Thursday, July 30, 2009

Allan James LaRue

My sweet, darling, funny, kind-hearted dad died today.

He was born on June 18, 1941, and died on July 30, 2009. He was 68 years old.

He and my mom just celebrated their 47th wedding anniversary on July 7.

He looks peaceful, for the first time in months.

I'm sad. But I'm grateful.

I love my dad and will miss him terribly, but am happy to know I'll be with him again someday when it's my time to go.

That's all.

Monday, July 27, 2009

My Car, Again.

I have a confession to make.

I have used a credit card and will now be making payments (AGAIN) to pay it off.

My E flat car was too loud for comfort. I decided I needed to get to Utah (which is where I am now) and driving would be cheaper than flying, not to mention I wanted to have my car with me while in Utah since I don't know how long I'm going to be here. To do this, it needed some help.

$773.14 later, the help came, but obviously at a cost.

It needed two tires, brake pads, battery, wheel bearings, lube/oil, and transmission fluids replaced (or transmission flush maybe?). The good news was the labor costs were less than the parts cost by about half. I feel like they were honest and good to me and I'm grateful for Dana Tire for making me feel that way. First time ever that I didn't feel like I got a lousy deal.

But I didn't have a spare $800, so thank goodness for an empty credit card that I could use and hopefully pay off quickly.
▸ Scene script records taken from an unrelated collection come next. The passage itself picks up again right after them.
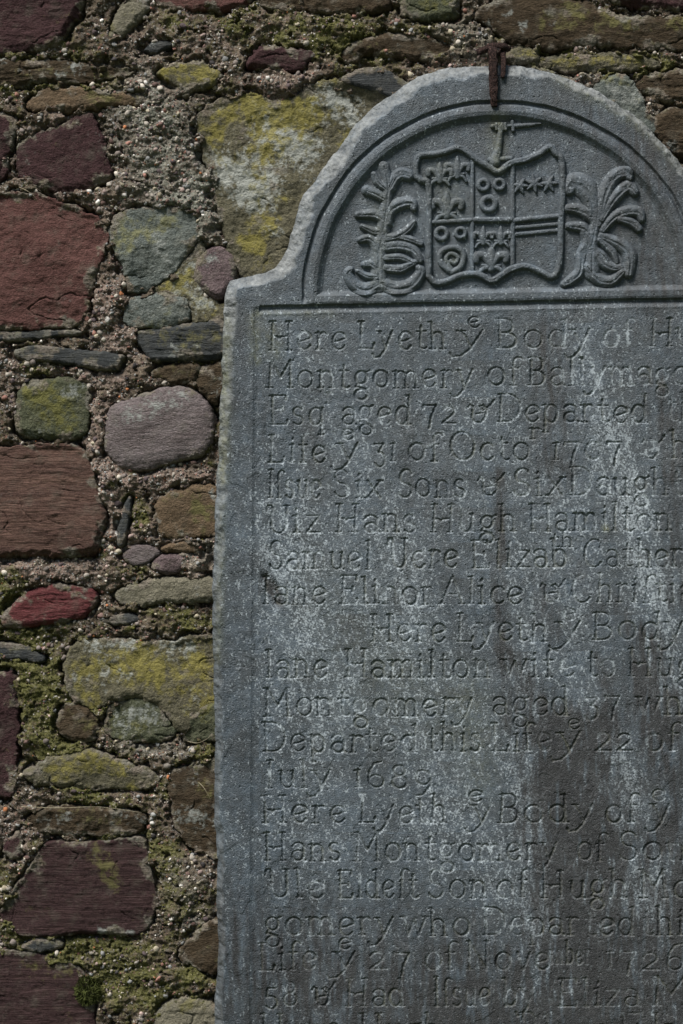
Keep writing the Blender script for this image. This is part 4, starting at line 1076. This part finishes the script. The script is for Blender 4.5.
# solid core behind the face so that no light leaks through
zt = Z0 + 1.024 + (512 + 356) * S * KW
cxa, cxb = (-455 - 341.5) * S * KW, (1155 - 341.5) * S * KW
cv = [(cxa, WY + .05, -.05), (cxb, WY + .05, -.05), (cxb, WY + .05, zt), (cxa, WY + .05, zt), (cxa, WY + .6, -.05), (cxb, WY + .6, -.05), (cxb, WY + .6, zt), (cxa, WY + .6, zt)]
np_mesh('wall_core', cv, [(0, 1, 2, 3), (5, 4, 7, 6), (4, 0, 3, 7), (1, 5, 6, 2), (3, 2, 6, 7)], M_MORT, WL, smooth=False,
        attrs={'pink': [0] * 8, 'grey': [0] * 8, 'moss': [0.3] * 8})

# ---- aggregate: grit, pebbles and shell standing out of the mortar
ico_v = []; ph = (1 + 5 ** .5) / 2
for a_, b_ in ((1, ph), (-1, ph), (1, -ph), (-1, -ph)):
    ico_v += [(0, a_, b_), (a_, b_, 0), (b_, 0, a_)]
ICO0 = np.array(ico_v, np.float32); ICO0 /= np.linalg.norm(ICO0, axis=1)[:, None]
from itertools import combinations
el = min(np.linalg.norm(ICO0[i] - ICO0[j]) for i, j in combinations(range(12), 2))
TF = []
for i, j, k_ in combinations(range(12), 3):
    if all(abs(np.linalg.norm(ICO0[a_] - ICO0[b_]) - el) < 0.01 for a_, b_ in ((i, j), (j, k_), (i, k_))):
        n_v = np.cross(ICO0[j] - ICO0[i], ICO0[k_] - ICO0[i])
        TF.append((i, j, k_) if n_v.dot(ICO0[i]) > 0 else (i, k_, j))
TF0 = np.array(TF)
mid = {}; V1 = list(ICO0); F1 = []
for a_, b_, c_ in TF0:
    def mp(i, j):
        kk = (min(i, j), max(i, j))
        if kk not in mid:
            v = V1[i] + V1[j]; V1.append(v / np.linalg.norm(v)); mid[kk] = len(V1) - 1
        return mid[kk]
    ab, bc, ca = mp(a_, b_), mp(b_, c_), mp(c_, a_)
    F1 += [(a_, ab, ca), (ab, b_, bc), (ca, bc, c_), (ab, bc, ca)]
ICO1 = np.array(V1, np.float32); TF1 = np.array(F1)


def lookup(A, x, y):
    i = np.clip(np.searchsorted(mx, x), 0, len(mx) - 1); j = np.clip(np.searchsorted(my, y), 0, len(my) - 1)
    return A[j, i]


def scatter(n, xr, yr, rmin, rmax, power, accept):
    x = RNG.uniform(*xr, n).astype(np.float32); y = RNG.uniform(*yr, n).astype(np.float32)
    r = (rmin + (rmax - rmin) * RNG.random(n) ** power).astype(np.float32)
    ok = accept(x, y, r)
    return x[ok], y[ok], r[ok]


def lumps(name, x, y, r, colors, mat, base, faces, sink=0.25, squash=(0.6, 1.0), jit=0.16, kind='stuff', smooth=True):
    n = len(x); nv = len(base)
    q_ = RNG.normal(size=(n, 4)); q_ /= np.linalg.norm(q_, axis=1)[:, None]
    w_, a_, b_, c_ = q_.T
    Rm = np.stack([1 - 2 * (b_ * b_ + c_ * c_), 2 * (a_ * b_ - c_ * w_), 2 * (a_ * c_ + b_ * w_), 2 * (a_ * b_ + c_ * w_), 1 - 2 * (a_ * a_ + c_ * c_), 2 * (b_ * c_ - a_ * w_),
                   2 * (a_ * c_ - b_ * w_), 2 * (b_ * c_ + a_ * w_), 1 - 2 * (a_ * a_ + b_ * b_)], 1).reshape(n, 3, 3).astype(np.float32)
    sc = RNG.uniform(squash[0], squash[1], (n, 1, 3)).astype(np.float32)
    sc /= sc.max(axis=2, keepdims=True)
    sc = np.maximum(sc, squash[0])
    v = base[None] * (1 + RNG.uniform(-jit, jit, (n, nv, 1)).astype(np.float32)) * sc
    v = np.einsum('nij,nvj->nvi', Rm, v) * (r * S)[:, None, None]
    h = lookup(MH, x, y)
    cen = np.stack([(x - 341.5) * S * KW, WY - h * 0.001 + r * S * sink, Z0 + 1.024 + (512 - y) * S * KW], 1)
    v = v + cen[:, None, :]
    f = (faces[None] + (np.arange(n) * nv)[:, None, None]).reshape(-1, 3)
    cc = np.repeat(np.concatenate([colors, np.ones((n, 1))], 1), nv, axis=0)
    o = np_mesh(name, v.reshape(-1, 3), f, mat, WL, colors=cc, smooth=smooth, origin=(0, WY, 1))
    if kind: o['kind'] = kind
    return o


def vis(x, y):
    s = bilerp(cgx, cgy, SLB, np.clip(x, 202, 790), np.clip(y, 52, 1160))
    return (np.where((x < 202) | (y < 52) | (x > 790), -50, s) < 6)


SLB = poly_sdf(CX, CY, OUTP)
PAL = np.array([(0.30, 0.27, 0.23), (0.42, 0.38, 0.32), (0.20, 0.17, 0.15), (0.09, 0.07, 0.07), (0.05, 0.045, 0.045), (0.26, 0.14, 0.11), (0.34, 0.30, 0.22), (0.23, 0.23, 0.22),
                (0.60, 0.57, 0.52), (0.36, 0.15, 0.07), (0.15, 0.10, 0.085), (0.33, 0.25, 0.22)])
PW = np.array([.14, .10, .14, .09, .05, .07, .09, .12, .035, .015, .10, .055])


def pal(n, x, y):
    c = PAL[RNG.choice(len(PAL), n, p=PW / PW.sum())] * RNG.uniform(0.75, 1.45, (n, 1))
    return c


def acc_peb(x, y, r):
    s = lookup(SD, x, y); ms = lookup(mossm, x, y); dens = fbm(x / 24, y / 24, 3, 91)
    bright = lookup(pinkm, x, y) + lookup(greym, x, y)
    return (s < -0.4 * r + 4.0) & vis(x, y) & (RNG.random(len(x)) < np.clip(0.38 + 0.5 * bright - 0.2 * ms + 0.9 * dens, 0.05, 1))


x, y, r = scatter(80000, (-18, 720), (-18, 1040), 0.55, 1.4, 1.3, acc_peb)
lumps('grit', x, y, r, pal(len(x), x, y), M_PEB, ICO0, TF0, 0.0, squash=(0.45, 1.0), jit=0.3, smooth=False)
x, y, r = scatter(26000, (-18, 720), (-18, 1040), 1.1, 3.8, 2.3, acc_peb)
lumps('pebbles', x, y, r, pal(len(x), x, y), M_PEB, ICO1, TF1, 0.3, squash=(0.42, 1.0), jit=0.2)
x, y, r = scatter(1500, (-18, 720), (-18, 1040), 2.4, 5.2, 1.8, acc_peb)
lumps('large_pebbles', x, y, r, pal(len(x), x, y) * 0.8, M_PEB, ICO1, TF1, 0.5, squash=(0.42, 1.0), jit=0.2)


def acc_out(x, y, r):
    o_ = (x < -20) | (y < -20) | (x > 722)
    return (lookup(SD, x, y) < -1) & o_ & vis(x, y)


x, y, r = scatter(7000, (-450, 1150), (-350, 1120), 1.2, 3.5, 1.8, acc_out)
lumps('pebbles', x, y, r, pal(len(x), x, y), M_PEB, ICO0, TF0, 0.3)


def acc_moss(x, y, r):
    s = lookup(SD, x, y)
    return (s < 1.5) & vis(x, y) & (RNG.random(len(x)) < np.clip(lookup(mossm, x, y) * 1.5 - 0.25 + 0.5 * fbm(x / 10, y / 10, 3, 93), 0, 1))


x, y, r = scatter(30000, (-18, 720), (-18, 1040), 0.5, 1.5, 1.3, acc_moss)
mc = np.array([(0.055, 0.062, 0.018), (0.095, 0.095, 0.026), (0.15, 0.14, 0.04), (0.07, 0.055, 0.025)])[RNG.choice(4, len(x), p=[.4, .3, .12, .18])] * RNG.uniform(0.7, 1.2, (len(x), 1))
lumps('moss', x, y, r, mc, M_MOSS, ICO0, TF0, 0.0, squash=(0.35, 1.0), jit=0.3)

# ---- a moss cushion and a few dry stems on the wall


def wp(x, y, h):                 # a point standing h mm in front of the mortar plane
    return ((x - 341.5) * S * KW, WY - h * 0.001, Z0 + 1.024 + (512 - y) * S * KW)


def cushion(x, y, rw, rh, n, label):
    base = wp(x, y, 8)
    ro = empty('moss_cushion', base)
    tag(ro, label, 'moss')
    vs, fs, cs = [], [], []
    for i in range(n):
        a_ = RNG.uniform(0, 6.28); q_ = math.sqrt(RNG.random())
        px, py = x + rw * q_ * math.cos(a_), y + rh * q_ * math.sin(a_)
        hh = 8 + 11 * math.sqrt(max(0, 1 - q_ * q_)) + RNG.uniform(-3, 3)
        c = np.array(wp(px, py, hh)); dr = np.array([math.cos(a_) * q_, -1.0, -math.sin(a_) * q_ + 0.3]) + RNG.normal(size=3) * 0.5
        dr /= np.linalg.norm(dr); sd = np.cross(dr, RNG.normal(size=3)); sd /= np.linalg.norm(sd)
        l_ = RNG.uniform(0.004, 0.008); w_ = 0.0011
        k_ = len(vs); vs += [c - sd * w_ - dr * .004, c + sd * w_ - dr * .004, c + dr * l_]; fs.append((k_, k_ + 1, k_ + 2))
        t_ = RNG.uniform(0.6, 1.3); cs += [(0.10 * t_, 0.115 * t_, 0.035 * t_, 1)] * 3
    np_mesh('moss_shoots', vs, fs, M_MOSS, ro, colors=np.array(cs), smooth=False, origin=base)


cushion(88, 990, 13, 15, 900, 'small green moss cushion low on the wall, right of the bottom corner stone')


def drystem(pts, w, label):
    P = dense([wp(*q_) for q_ in pts], 6)
    o = sweep('dry_stem', P, [w * (1 - 0.6 * i / len(P)) for i in range(len(P))], [w * (1 - 0.6 * i / len(P)) for i in range(len(P))], M_STRAW, None, ns=5, box=1.0)
    tag(o, label, 'dry stem')


drystem([(188, 741, 12), (198, 742, 24), (207, 738, 30), (213, 733, 34)], 0.0014, 'pale curved dry stem touching the slab edge under the large lichened stone')
drystem([(199, 782, 14), (204, 786, 24), (209, 794, 27), (212, 801, 22)], 0.0014, 'pale dry stem slanting across the dark brown stone beside the slab')
drystem([(20, 188, 18), (28, 192, 26), (35, 197, 24), (39, 203, 18)], 0.0015, 'thin dry twig lying on top of the big brick-red stone')
drystem([(22, 806, 14), (60, 807, 20), (100, 806, 20), (142, 812, 14)], 0.0016, 'long thin dry root running level below the lens-shaped stone')

# ---- the rusty iron cramp that holds the stone to the wall
ICX = empty('iron_cramp', ((493 - 341.5) * S, 0.0, Z0 + (1024 - 66) * S))
tag(ICX, 'rusty iron cramp bent over the top of the headstone', 'iron cramp')


def sp(x, y, h): return ((x - 341.5) * S, -h * 0.001, Z0 + (1024 - y) * S)


P = dense([sp(494, 44, -80), sp(493.5, 45, -40), sp(493, 46, -12), sp(492.6, 50, 6), sp(492.8, 62, 9), sp(493, 80, 7.5), sp(493.4, 96, 6), sp(494.2, 107, 2)], 5)
nP = len(P)
sweep('bar', P, [0.0175 - 0.001 * i / nP - 0.007 * max(0, i / nP - 0.72) / 0.28 for i in range(nP)], [0.011 - 0.004 * i / nP for i in range(nP)], M_RUST, ICX, ns=14, rough=0.0016, box=0.45, seed=2)
P = dense([sp(503, 47, -70), sp(503, 48, -30), sp(503.2, 51, -8), sp(503.6, 60, 0), sp(503.2, 70, 4), sp(502.4, 78, 4)], 4)
sweep('prong', P, [0.013 - 0.004 * i / len(P) for i in range(len(P))], [0.010 - 0.004 * i / len(P) for i in range(len(P))], M_RUST, ICX, ns=10, rough=0.0009, box=0.6, seed=3)
P = dense([sp(479, 50, -22), sp(486, 48, -6), sp(494, 46, 2), sp(503, 46.5, -2), sp(509, 48, -14)], 3)
sweep('lug', P, [0.012] * len(P), [0.011] * len(P), M_RUST, ICX, side=(0, 0, 1), ns=10, rough=0.0014, box=0.7, seed=4)

# ---- ground below the view
M_GR = plain_material('turf', (0.030, 0.040, 0.012), (0.075, 0.085, 0.030), 9)
g = np_mesh('ground', [(-60, -60, 0), (60, -60, 0), (60, 60, 0), (-60, 60, 0)], [(0, 1, 2, 3)], M_GR, smooth=False)
tag(g, kind='structure')

# =====================================================================================
#                                   LIGHT, SKY, CAMERA
# =====================================================================================
sdir = Vector((-0.36, -0.40, 0.84)).normalized()        # towards the brightest part of the sky
sun = bpy.data.lights.new('overcast_sun', 'SUN'); sun.energy = 5.0; sun.angle = R(22); sun.color = (1.0, 0.975, 0.95)
so = bpy.data.objects.new('overcast_sun', sun); COL.objects.link(so)
so.rotation_euler = (-sdir).to_track_quat('-Z', 'Y').to_euler(); so.location = (-2, -3, 6)
w = bpy.data.worlds.new('World'); SC.world = w; w.use_nodes = True
nt = w.node_tree
sk = nt.nodes.new('ShaderNodeTexSky'); sk.sky_type = 'NISHITA'; sk.sun_disc = False
sk.sun_elevation = math.asin(sdir.z); sk.sun_rotation = math.atan2(sdir.x, sdir.y)
nt.links.new(sk.outputs[0], nt.nodes['Background'].inputs[0])
nt.nodes['Background'].inputs[1].default_value = 0.05

cam = bpy.data.cameras.new('camera'); co = bpy.data.objects.new('camera', cam); COL.objects.link(co)
cam.sensor_width = 36; cam.lens = 36 * D / (1024 * S); cam.clip_end = 300
co.location = (0, -D, Z0 + 1.024); co.rotation_euler = (R(90), 0, 0)
cam.dof.use_dof = True; cam.dof.focus_distance = D; cam.dof.aperture_fstop = 4.0
SC.camera = co
SC.view_settings.view_transform = 'Standard'; SC.view_settings.look = 'None'
SC.view_settings.exposure = 0.45; SC.view_settings.gamma = 1.0
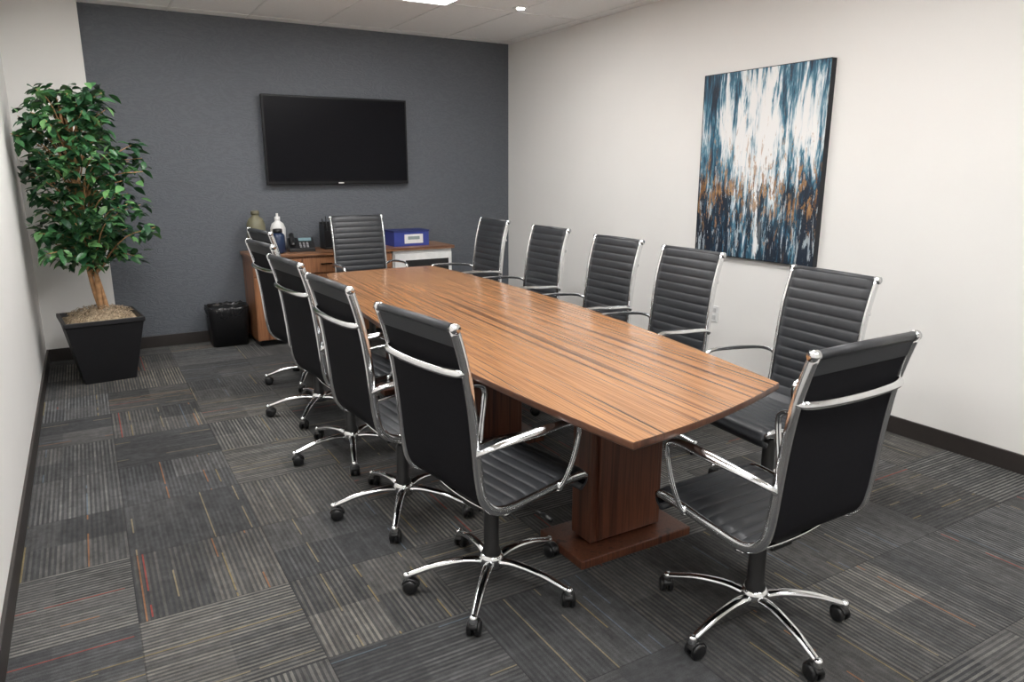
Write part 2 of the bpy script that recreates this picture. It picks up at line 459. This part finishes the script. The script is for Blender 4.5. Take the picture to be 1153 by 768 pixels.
def mesh_cast():
    b=MB(); rnd=random.Random(3)
    for i in range(5):
        a=2*math.pi*i/5; cx,cy=math.cos(a)*.31,math.sin(a)*.31
        th=rnd.uniform(0,6.28); d=Vector((math.cos(th),math.sin(th),0)); s=Vector((-d.y,d.x,0))
        c=Vector((cx,cy,.027))-d*.014
        for sg in (-1,1):
            pp=[c+s*sg*.006,c+s*sg*.008,c+s*sg*.02,c+s*sg*.024]
            b.tube(pp,[.024,.027,.027,.020],18,0,(0,0,1))
        arc=[c+Vector((0,0,math.sin(t)*.030))+d*(math.cos(t)*.030) for t in [math.radians(q) for q in range(20,171,15)]]
        b.tube(arc,.017,8,0,s,.004)
        b.tube([(cx,cy,.03),(cx,cy,.056)],.007,8,0)
    return b.mesh('casters',[blackpl])
M_sling,M_frame,M_al,M_ar=mesh_sling(),mesh_frame(),mesh_arm(1),mesh_arm(-1)
M_mech,M_col,M_star,M_cast=mesh_mech(),mesh_column(),mesh_star(),mesh_cast()
def chair(x,y,face,dz=0,brot=0):
    e=empty('conference_chair',(x,y,0),math.radians(face))
    for nm,me,up in (('ribbed_seat_and_back',M_sling,1),('chrome_frame',M_frame,1),('armrest_left',M_al,1),('armrest_right',M_ar,1),('tilt_mechanism',M_mech,1),
                     ('gas_column',M_col,0),('star_base',M_star,0),('casters',M_cast,0)):
        o=bpy.data.objects.new(nm,me); link(o,e)
        if up: o.location.z=dz; o.scale.y=.95
        else: o.rotation_euler.z=math.radians(brot-face)
    return e
# base rotation is given in room axes
# left row
chair(1.145,2.10,8,-.01,14)
chair(1.10,2.84,4,0,25)
chair(1.11,3.60,5,.005,38)
chair(1.15,4.36,6,.02,20)
chair(1.30,5.10,6,.03,26)
# right row
chair(2.56,2.06,175,-.015,20)
chair(2.57,2.93,179,.0,5)
chair(2.59,3.60,180,.01,30)
chair(2.61,4.40,180,.02,12)
chair(2.60,5.22,180,.03,12)
# heads
chair(1.80,1.455,91,-.03,42)
chair(2.02,5.80,270,.04,0)

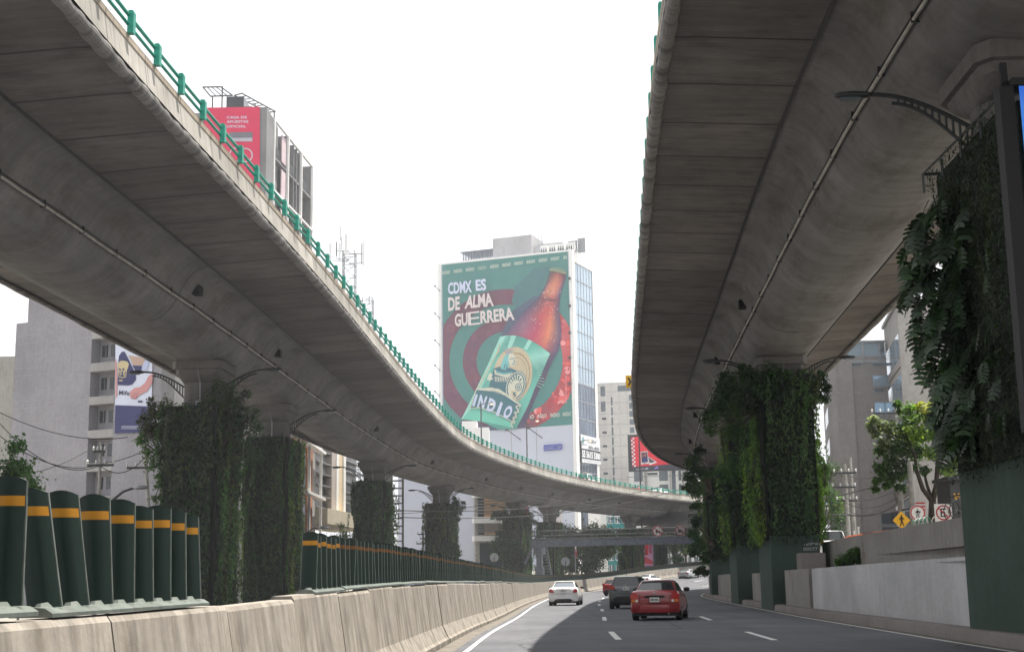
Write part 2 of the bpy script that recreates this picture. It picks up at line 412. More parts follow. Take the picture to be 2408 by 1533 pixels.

My house plan has been postponed for a few months - I was hoping to be able to seriously start looking in January, but with this new credit card bill, with my need to be here in Utah with my parents (for Dad's status, please go HERE - it's my sister's blog that she updated just today), no merit increase this year, etc., those plans have been postponed for a while - probably for another year.

I'm bummed a little, but I'm also okay with it. There are other way more important things for me to be focusing on right now and honestly finding a house is the least of my worries.

Back to my car. It no longer makes an E flat noise. I have found myself speeding way too much because of this. When it went higher than that sound, I knew I was speeding and immediately slowed down. No more sound - no more obvious sign that I need to slow up. Luckily I haven't gotten in trouble yet, but I do need to watch myself. I can't believe how much I came to rely upon that audible reminder...

Anyway, this blog is my confession to you all and I figured I needed to let you know.

As far as my dad is concerned, it is so hard to see him slipping away from us, yet I wouldn't be anywhere else and I don't want to be anywhere else and I'm oh so grateful for an employer who feels the same way and insisted I come here to be with him and my mom. I love having the ability to work from home and work with people who are kind and thoughtful and sincere and are willing to be "me" in the office when the need arises. I am truly, TRULY blessed.